The best way to learn most things is through experiencing it. We call this experiential learning. In a classroom, the best way to simulate experience is through the case study approach. This approach is used at top business schools. Students study real examples of challenges that real business leaders have faced. Then we, as faculty, ask students to propose solutions to these challenges. It is a very interactive, effective way of teaching. When done properly, it helps the students learn from thinking through challenges, and learn from each other things that might not have even been introduced by the professor.

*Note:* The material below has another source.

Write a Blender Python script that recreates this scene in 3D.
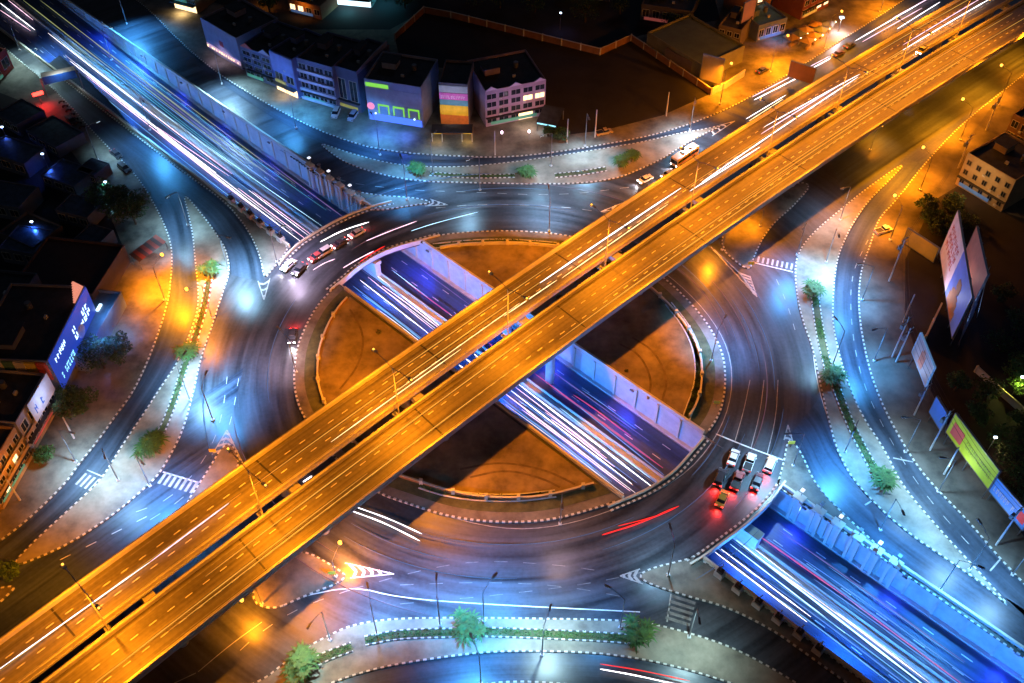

Our new classrooms will help our professors, myself included, use the case study approach more effectively. How does that happen? The classrooms are designed so that there are two aisles that cut through the tables making it easy for a professor to walk up to and talk directly with every student. The classroom design also makes it much more difficult for an unprepared student to hide in the back. It’s surprising how much focus a student can have when the professor is standing right next to them, challenging their ideas.

When I use the case study approach I often select a student to get the discussion going. I suggest they put themselves in the shoes of the business leader and I ask them how they would solve the challenges that are a part of the case study we are analyzing. Each student is supposed to be prepared to do just that when they come to class.

With the case study approach I can guide the students to consider specific issues that are important in such scenarios, and help them see the upside and downside of any particular solution. For example, because we emphasize the importance of ethical leadership at the Huntsman School of Business, I press students to consider the ethical implications of their decisions. The beauty of a case study is that there isn’t just one right answer they can unearth but multiple innovative solutions that could be tried.

Can you tell I love this approach to teaching? Huntsman Hall will be an impressive and beautiful structure but I think the best part of the building will be what’s happening in the classroom. I can’t wait to teach a group of MBA students in one of the new “case study” classrooms.